Lloyds blames HBOS merger for losses
By Liz Stephens
Lloyds Banking Group announced a loss of £4 billion in the first six months of this year after writing down the value of assets from HBOS that were worth even less than it previously thought.
Lloyds is currently insured by the government under the Asset Protection Scheme but the further losses may mean the government takes an even larger stake in the bank.
The bank said it expected its results to start to improve in the coming months.
Lloyds is the biggest retail bank in the UK but is 43 per cent owned by the taxpayer after it went £13.4 billion into the red, mainly for bad loans following a merger with HBOS.
Former chairman of Lloyds Sir Victor Blank was allegedly persuaded to clear the way for a merger with HBOS after having dinner with Gordon Brown at Chequers.
Despite competition issues the Lloyds Banking Group was formed but it was later revealed that Sir Victor and his executives had little idea how much trouble HBOS was in.
Chief executive Eric Daniels later confessed to a parliamentary select committee that Lloyds did not carry out a full due diligence investigation before doing the deal.
Speaking today about the bank’s losses Mr Daniels said: “Our first half loss was driven by the high levels of impairment.
“Overall impairments in the second half of 2009 are expected to be significantly lower than the first half with progressive reductions thereafter”.
But SNP Treasury spokesperson Stewart Hosie said: “The black horse bank is up to its ears in the red – and we must hope that the level of these staggering debts has peaked and results will improve in the months ahead.

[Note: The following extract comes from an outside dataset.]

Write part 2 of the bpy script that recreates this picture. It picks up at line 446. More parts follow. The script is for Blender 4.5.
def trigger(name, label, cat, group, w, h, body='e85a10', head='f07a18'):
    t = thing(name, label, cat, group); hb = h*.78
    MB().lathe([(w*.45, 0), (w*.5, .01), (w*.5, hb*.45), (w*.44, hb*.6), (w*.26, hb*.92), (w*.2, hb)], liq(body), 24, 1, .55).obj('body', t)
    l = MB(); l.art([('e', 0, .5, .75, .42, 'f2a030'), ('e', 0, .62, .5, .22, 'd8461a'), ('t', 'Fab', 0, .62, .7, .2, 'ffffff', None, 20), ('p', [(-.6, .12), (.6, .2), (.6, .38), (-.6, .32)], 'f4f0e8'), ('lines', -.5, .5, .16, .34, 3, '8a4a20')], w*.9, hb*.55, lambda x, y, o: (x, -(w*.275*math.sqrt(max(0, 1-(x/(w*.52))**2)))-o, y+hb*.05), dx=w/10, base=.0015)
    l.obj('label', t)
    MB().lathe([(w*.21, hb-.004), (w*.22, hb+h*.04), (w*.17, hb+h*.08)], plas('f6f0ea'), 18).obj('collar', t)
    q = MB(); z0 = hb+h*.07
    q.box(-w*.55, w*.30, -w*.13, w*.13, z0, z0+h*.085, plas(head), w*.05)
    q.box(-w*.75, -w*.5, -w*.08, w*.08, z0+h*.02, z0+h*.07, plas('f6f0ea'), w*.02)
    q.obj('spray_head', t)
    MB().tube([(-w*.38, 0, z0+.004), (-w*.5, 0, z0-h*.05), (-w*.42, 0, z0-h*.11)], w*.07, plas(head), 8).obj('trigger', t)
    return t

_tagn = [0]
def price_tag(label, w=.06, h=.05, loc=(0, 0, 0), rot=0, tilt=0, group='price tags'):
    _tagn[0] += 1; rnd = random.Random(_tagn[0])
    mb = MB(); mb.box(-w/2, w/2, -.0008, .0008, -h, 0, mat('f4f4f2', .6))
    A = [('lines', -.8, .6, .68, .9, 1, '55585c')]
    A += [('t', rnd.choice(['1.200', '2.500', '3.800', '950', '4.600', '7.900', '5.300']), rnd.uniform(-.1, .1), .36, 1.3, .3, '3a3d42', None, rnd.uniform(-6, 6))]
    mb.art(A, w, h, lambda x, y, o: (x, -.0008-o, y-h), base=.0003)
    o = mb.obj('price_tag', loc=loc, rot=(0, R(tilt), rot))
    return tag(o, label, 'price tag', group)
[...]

“Lloyds blame HBOS for dragging it down, and it is quite clear that Gordon Brown sold the country a con with his cut and shut merger of the two banks.
Shadow chancellor George Osborne also criticised the government’s handling of the banking crisis saying: “When it comes to banking this Government offers no leadership, no strategy, and no plan.”
Meanwhile, Liberal Democrat Treasury spokesman, Vince Cable said: “This news comes as no surprise. We knew that Lloyds was opening a can of worms when it took over HBOS.
“The real issue we now face is why banks aren’t lending.”
The news comes just a day after another state-owned bank, Northern Rock, announced its losses had grown by 24 per cent.